Pour vos fêtes cannoises sur Whatsapp ou sur votre balcon, quelle sera votre playlist ?
De la musique noire : jazz, funk, … Prince, Prince, Prince, Michael Jackson à égalité, un peu de Rick James. Du rock (The Who), Steven Wilson et son ex-groupe Porcupine Tree, Archive, Izïa, et quelques titres bien electro de Jean-Michel Jarre, que je redécouvre avec passion depuis quelques années.
Pour quel(le) artiste seriez-vous prêt(e) à sortir de votre confinement si vous l’aperceviez par la fenêtre ?

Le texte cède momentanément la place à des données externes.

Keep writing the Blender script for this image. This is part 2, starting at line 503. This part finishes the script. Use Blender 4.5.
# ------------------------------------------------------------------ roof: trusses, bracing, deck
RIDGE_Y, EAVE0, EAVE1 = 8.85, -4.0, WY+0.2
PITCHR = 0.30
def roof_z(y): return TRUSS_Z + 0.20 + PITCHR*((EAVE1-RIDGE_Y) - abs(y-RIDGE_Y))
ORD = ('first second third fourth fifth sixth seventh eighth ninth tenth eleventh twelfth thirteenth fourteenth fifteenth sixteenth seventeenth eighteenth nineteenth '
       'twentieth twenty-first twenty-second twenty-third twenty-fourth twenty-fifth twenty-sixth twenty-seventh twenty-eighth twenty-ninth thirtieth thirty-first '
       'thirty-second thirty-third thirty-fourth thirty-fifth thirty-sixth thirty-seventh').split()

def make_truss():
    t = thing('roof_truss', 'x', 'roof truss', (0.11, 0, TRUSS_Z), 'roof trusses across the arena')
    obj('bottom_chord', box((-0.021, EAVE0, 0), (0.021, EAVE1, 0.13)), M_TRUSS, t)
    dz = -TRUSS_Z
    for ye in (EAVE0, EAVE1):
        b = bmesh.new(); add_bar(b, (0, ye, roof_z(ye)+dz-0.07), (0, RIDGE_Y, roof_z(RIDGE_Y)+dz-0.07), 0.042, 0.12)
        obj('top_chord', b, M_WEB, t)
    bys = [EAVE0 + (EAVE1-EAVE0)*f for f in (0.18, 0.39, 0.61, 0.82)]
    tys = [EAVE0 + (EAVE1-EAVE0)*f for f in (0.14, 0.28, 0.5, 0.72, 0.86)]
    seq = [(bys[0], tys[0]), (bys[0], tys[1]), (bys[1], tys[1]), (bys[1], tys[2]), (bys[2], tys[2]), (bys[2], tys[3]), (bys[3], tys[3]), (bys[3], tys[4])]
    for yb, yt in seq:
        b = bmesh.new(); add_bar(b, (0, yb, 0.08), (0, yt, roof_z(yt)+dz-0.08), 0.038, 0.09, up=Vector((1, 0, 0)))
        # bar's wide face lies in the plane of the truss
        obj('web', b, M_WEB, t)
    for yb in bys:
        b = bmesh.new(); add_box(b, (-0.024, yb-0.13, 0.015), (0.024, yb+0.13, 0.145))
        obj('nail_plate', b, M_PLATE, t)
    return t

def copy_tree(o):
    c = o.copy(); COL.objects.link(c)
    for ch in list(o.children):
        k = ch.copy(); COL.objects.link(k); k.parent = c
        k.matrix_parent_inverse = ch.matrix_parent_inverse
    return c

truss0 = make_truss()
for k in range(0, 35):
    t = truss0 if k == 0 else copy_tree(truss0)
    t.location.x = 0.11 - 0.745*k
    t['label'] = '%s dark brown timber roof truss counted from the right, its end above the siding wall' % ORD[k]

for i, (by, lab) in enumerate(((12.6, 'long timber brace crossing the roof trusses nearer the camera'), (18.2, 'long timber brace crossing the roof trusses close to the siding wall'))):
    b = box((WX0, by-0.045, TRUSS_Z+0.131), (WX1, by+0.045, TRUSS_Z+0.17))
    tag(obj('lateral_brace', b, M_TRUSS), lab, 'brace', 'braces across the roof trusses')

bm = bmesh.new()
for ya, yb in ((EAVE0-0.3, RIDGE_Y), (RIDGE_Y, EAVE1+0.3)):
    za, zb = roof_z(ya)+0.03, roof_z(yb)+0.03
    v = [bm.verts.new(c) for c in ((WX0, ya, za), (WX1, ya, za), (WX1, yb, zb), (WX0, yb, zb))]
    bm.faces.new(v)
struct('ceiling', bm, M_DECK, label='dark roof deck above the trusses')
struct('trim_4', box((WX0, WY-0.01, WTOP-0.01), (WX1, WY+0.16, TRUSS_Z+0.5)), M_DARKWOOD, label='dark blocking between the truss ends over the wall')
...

Nous ne sommes plus en confinement. Mais si cela devait se reproduire (ce que je ne souhaite pour rien au monde), ce serait sans doute Robert Wise ou Richard Fleischer. Mais c’est trop tard.
Quelle sera votre palme d’or parmi vos films en sélection ?
Pickpocket ! La perfection n’existe pas (et heureusement), mais quand on voit ce Bresson, on a quand même tendance à y croire. Une très grande leçon de mise en scène !
Grégory Marouzé est rédacteur et critique de cinéma pour Revus & Corrigés, Lille La Nuit, LM Let’s Motiv, réalise des sujets pour Ci Né Ma, émission diffusée sur le réseau des chaînes régionales de la TNT. Il collabore également avec le Arras Film Festival et le Poitiers Film Festival. Il est membre du Syndicat français de la Critique de Cinéma. A la rentrée, il reprendra l'animation de Ciné-Clubs (Mes Films de Chevet à Lille, Class’ Ciné à Arras). Il a actuellement des projets de documentaires et de livres autour du cinéma.